#### [WRITTEN REQUEST]
Return the listing below exactly, with the pictures dropped.

#### [DATASET CONTENT]

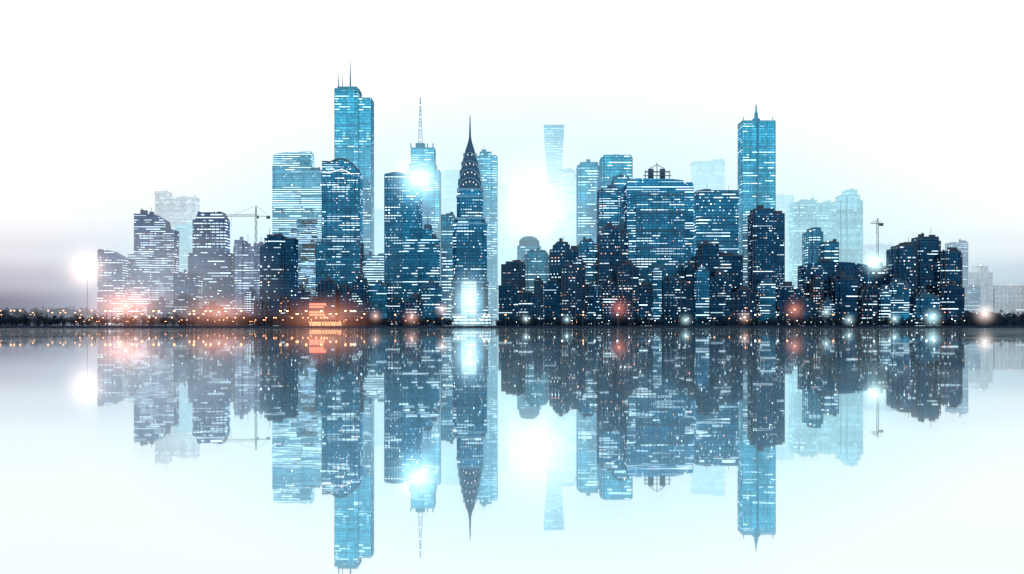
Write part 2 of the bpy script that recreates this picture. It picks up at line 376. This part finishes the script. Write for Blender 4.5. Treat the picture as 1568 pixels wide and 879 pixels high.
plant(b, X(1240, d), X(1320, d), d, d+30, Z(404, d), 1.2)
b.build('barrel_roof_office', [STY['dark'], FRM['dark']])
tower(G, 1840, 'navy', [(1332, 1366, 414), (1340, 1358, 409)], kind=1)
tower(G, 1790, 'dark', [(1370, 1402, 382), (1376, 1398, 377)], kind=1)
tower(G, 1810, 'dark', [(1405, 1440, 370), (1408, 1436, 364)], kind=3)
tower(G, 1795, 'dark', [(1440, 1473, 390), (1446, 1470, 386)], kind=1)
tower(G, 1810, 'dark', [(843, 885, 383), (848, 872, 376), (853, 866, 372)], kind=1)
tower(G, 1840, 'navy', [(886, 916, 376), (890, 908, 370)], kind=1)
tower(G, 1800, 'dark', [(918, 962, 358), (924, 950, 348)], kind=3)
tower(G, 1900, 'blue', [(803, 843, 392), (808, 836, 386)], kind=1)
tower(G, 1850, 'darkw', [(768, 804, 406), (775, 798, 402)], kind=1)
tower(G, 1900, 'blue', [(676, 695, 330)], kind=1)
tower(G, 1880, 'band', [(556, 590, 392)], kind=2)
tower(G, 1780, 'lavd', [(266, 300, 420)], kind=1)
tower('floodlit_lobby_block', 1775, 'glow', [(707, 729, 432), (690, 752, 482)], kind=1, roof=0)
d = 1960; b = B(); b.box(X(792, d), X(828, d), d, d+34, 1, Z(376, d)); b.box(X(795, d), X(826, d), d+1, d+30, Z(376, d), Z(368, d), 1)
b.lathe(X(810, d), d+15, [(13*math.cos(a/6*math.pi/2), Z(368, d)+7*math.sin(a/6*math.pi/2)) for a in range(6)]+[(.3, Z(368, d)+7)], 16, 1)
b.build('domed_hall', [STY['blue'], FRM['blue']])

# ------------------------------------------------------------ low-rise shoreline blocks
def env(px):
    pts = [(190, 470), (300, 458), (450, 450), (560, 437), (680, 450), (780, 438), (850, 414), (1000, 420), (1100, 420), (1200, 444), (1330, 442), (1480, 450)]
    for (a, ya), (c, yb) in zip(pts, pts[1:]):
        if a <= px <= c: return ya+(yb-ya)*(px-a)/(c-a)
    return 450
px = 196.
while px < 1478:
    w = random.uniform(12, 38); yt = env(px)+random.uniform(-16, 24); dd = random.uniform(1752, 1775)
    if not (676 < px+w/2 < 764):
        st = random.choice(['dark', 'darkw', 'dark', 'navy']) if px > 440 else random.choice(['lavd', 'darkw', 'dark'])
        tower('low_rise_building', dd, st, [(px, px+w, yt), (px+w*.2, px+w*.7, yt-5)], depth=16, kind=random.choice([0, 1, 2]), roof=1, mast=.4)
    px += w*random.uniform(.8, 1.25)

# ------------------------------------------------------------ land, quay, water
M_land = plain('ground_soil', (.008, .015, .032), .9, 0, .02); M_quay = plain('quay_concrete', (.015, .025, .045), .8, 0, .2)
b = B(); b.face([(-14000, 1700, 1.5), (14000, 1700, 1.5), (14000, 30000, 1.5), (-14000, 30000, 1.5)], 0); b.build('ground', [M_land])
b = B(); b.box(-9000, 9000, 1698, 1699.99, -.5, 2.4, 0, 0)
for i in range(-90, 91): b.box(i*9-.5, i*9+.5, 1697.2, 1697.99, -.5, 2.8, 0, 0)
b.build('quay_wall', [M_quay])
m, t, out = newmat('river_water')
g1 = t.node('ShaderNodeBsdfGlossy'); g1.inputs['Color'].default_value = (.95, .99, 1, 1); g1.inputs['Roughness'].default_value = .012
g2 = t.node('ShaderNodeBsdfGlossy'); g2.inputs['Color'].default_value = (.88, .98, 1, 1); g2.inputs['Roughness'].default_value = .075
df = t.node('ShaderNodeBsdfDiffuse'); df.inputs[0].default_value = (.5, .84, 1, 1)
tc = t.node('ShaderNodeTexCoord'); mp = t.node('ShaderNodeMapping'); t.L.new(tc.outputs['Object'], mp.inputs[0]); mp.inputs['Scale'].default_value = (.06, .012, 1)
nz = t.node('ShaderNodeTexNoise'); t.L.new(mp.outputs[0], nz.inputs['Vector']); nz.inputs['Scale'].default_value = 1; nz.inputs['Detail'].default_value = 4
mx = t.node('ShaderNodeMixShader'); t.L.new(t.rng(nz.outputs[0], .35, .65, .14, .42), mx.inputs[0]); t.L.new(g1.outputs[0], mx.inputs[1]); t.L.new(g2.outputs[0], mx.inputs[2])
fz = t.node('ShaderNodeFresnel'); fz.inputs[0].default_value = 1.33      # milky body colour mixed in to fade the reflection at steeper view
m2 = t.node('ShaderNodeMixShader'); t.L.new(t.m('MULTIPLY', t.m('SUBTRACT', 1.0, fz.outputs[0]), .26), m2.inputs[0]); t.L.new(mx.outputs[0], m2.inputs[1]); t.L.new(df.outputs[0], m2.inputs[2])
bp = t.node('ShaderNodeBump'); bp.inputs['Strength'].default_value = 1; bp.inputs['Distance'].default_value = .0006
n2 = t.node('ShaderNodeTexNoise'); t.L.new(tc.outputs['Object'], n2.inputs['Vector']); n2.inputs['Scale'].default_value = .8; n2.inputs['Detail'].default_value = 2
t.L.new(n2.outputs[0], bp.inputs['Height'])
for g in (g1, g2): t.L.new(bp.outputs[0], g.inputs['Normal'])
t.L.new(m2.outputs[0], out.inputs[0])
b = B(); b.face([(-14000, -600, 0), (14000, -600, 0), (14000, 1698.5, 0), (-14000, 1698.5, 0)], 0); b.build('river_water', [m])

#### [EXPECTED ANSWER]
Write part 2 of the bpy script that recreates this picture. It picks up at line 376. This part finishes the script. Write for Blender 4.5. Treat the picture as 1568 pixels wide and 879 pixels high.
plant(b, X(1240, d), X(1320, d), d, d+30, Z(404, d), 1.2)
b.build('barrel_roof_office', [STY['dark'], FRM['dark']])
tower(G, 1840, 'navy', [(1332, 1366, 414), (1340, 1358, 409)], kind=1)
tower(G, 1790, 'dark', [(1370, 1402, 382), (1376, 1398, 377)], kind=1)
tower(G, 1810, 'dark', [(1405, 1440, 370), (1408, 1436, 364)], kind=3)
tower(G, 1795, 'dark', [(1440, 1473, 390), (1446, 1470, 386)], kind=1)
tower(G, 1810, 'dark', [(843, 885, 383), (848, 872, 376), (853, 866, 372)], kind=1)
tower(G, 1840, 'navy', [(886, 916, 376), (890, 908, 370)], kind=1)
tower(G, 1800, 'dark', [(918, 962, 358), (924, 950, 348)], kind=3)
tower(G, 1900, 'blue', [(803, 843, 392), (808, 836, 386)], kind=1)
tower(G, 1850, 'darkw', [(768, 804, 406), (775, 798, 402)], kind=1)
tower(G, 1900, 'blue', [(676, 695, 330)], kind=1)
tower(G, 1880, 'band', [(556, 590, 392)], kind=2)
tower(G, 1780, 'lavd', [(266, 300, 420)], kind=1)
tower('floodlit_lobby_block', 1775, 'glow', [(707, 729, 432), (690, 752, 482)], kind=1, roof=0)
d = 1960; b = B(); b.box(X(792, d), X(828, d), d, d+34, 1, Z(376, d)); b.box(X(795, d), X(826, d), d+1, d+30, Z(376, d), Z(368, d), 1)
b.lathe(X(810, d), d+15, [(13*math.cos(a/6*math.pi/2), Z(368, d)+7*math.sin(a/6*math.pi/2)) for a in range(6)]+[(.3, Z(368, d)+7)], 16, 1)
b.build('domed_hall', [STY['blue'], FRM['blue']])

# ------------------------------------------------------------ low-rise shoreline blocks
def env(px):
    pts = [(190, 470), (300, 458), (450, 450), (560, 437), (680, 450), (780, 438), (850, 414), (1000, 420), (1100, 420), (1200, 444), (1330, 442), (1480, 450)]
    for (a, ya), (c, yb) in zip(pts, pts[1:]):
        if a <= px <= c: return ya+(yb-ya)*(px-a)/(c-a)
    return 450
px = 196.
while px < 1478:
    w = random.uniform(12, 38); yt = env(px)+random.uniform(-16, 24); dd = random.uniform(1752, 1775)
    if not (676 < px+w/2 < 764):
        st = random.choice(['dark', 'darkw', 'dark', 'navy']) if px > 440 else random.choice(['lavd', 'darkw', 'dark'])
        tower('low_rise_building', dd, st, [(px, px+w, yt), (px+w*.2, px+w*.7, yt-5)], depth=16, kind=random.choice([0, 1, 2]), roof=1, mast=.4)
    px += w*random.uniform(.8, 1.25)

# ------------------------------------------------------------ land, quay, water
M_land = plain('ground_soil', (.008, .015, .032), .9, 0, .02); M_quay = plain('quay_concrete', (.015, .025, .045), .8, 0, .2)
b = B(); b.face([(-14000, 1700, 1.5), (14000, 1700, 1.5), (14000, 30000, 1.5), (-14000, 30000, 1.5)], 0); b.build('ground', [M_land])
b = B(); b.box(-9000, 9000, 1698, 1699.99, -.5, 2.4, 0, 0)
for i in range(-90, 91): b.box(i*9-.5, i*9+.5, 1697.2, 1697.99, -.5, 2.8, 0, 0)
b.build('quay_wall', [M_quay])
m, t, out = newmat('river_water')
g1 = t.node('ShaderNodeBsdfGlossy'); g1.inputs['Color'].default_value = (.95, .99, 1, 1); g1.inputs['Roughness'].default_value = .012
g2 = t.node('ShaderNodeBsdfGlossy'); g2.inputs['Color'].default_value = (.88, .98, 1, 1); g2.inputs['Roughness'].default_value = .075
df = t.node('ShaderNodeBsdfDiffuse'); df.inputs[0].default_value = (.5, .84, 1, 1)
tc = t.node('ShaderNodeTexCoord'); mp = t.node('ShaderNodeMapping'); t.L.new(tc.outputs['Object'], mp.inputs[0]); mp.inputs['Scale'].default_value = (.06, .012, 1)
nz = t.node('ShaderNodeTexNoise'); t.L.new(mp.outputs[0], nz.inputs['Vector']); nz.inputs['Scale'].default_value = 1; nz.inputs['Detail'].default_value = 4
mx = t.node('ShaderNodeMixShader'); t.L.new(t.rng(nz.outputs[0], .35, .65, .14, .42), mx.inputs[0]); t.L.new(g1.outputs[0], mx.inputs[1]); t.L.new(g2.outputs[0], mx.inputs[2])
fz = t.node('ShaderNodeFresnel'); fz.inputs[0].default_value = 1.33      # milky body colour mixed in to fade the reflection at steeper view
m2 = t.node('ShaderNodeMixShader'); t.L.new(t.m('MULTIPLY', t.m('SUBTRACT', 1.0, fz.outputs[0]), .26), m2.inputs[0]); t.L.new(mx.outputs[0], m2.inputs[1]); t.L.new(df.outputs[0], m2.inputs[2])
bp = t.node('ShaderNodeBump'); bp.inputs['Strength'].default_value = 1; bp.inputs['Distance'].default_value = .0006
n2 = t.node('ShaderNodeTexNoise'); t.L.new(tc.outputs['Object'], n2.inputs['Vector']); n2.inputs['Scale'].default_value = .8; n2.inputs['Detail'].default_value = 2
t.L.new(n2.outputs[0], bp.inputs['Height'])
for g in (g1, g2): t.L.new(bp.outputs[0], g.inputs['Normal'])
t.L.new(m2.outputs[0], out.inputs[0])
b = B(); b.face([(-14000, -600, 0), (14000, -600, 0), (14000, 1698.5, 0), (-14000, 1698.5, 0)], 0); b.build('river_water', [m])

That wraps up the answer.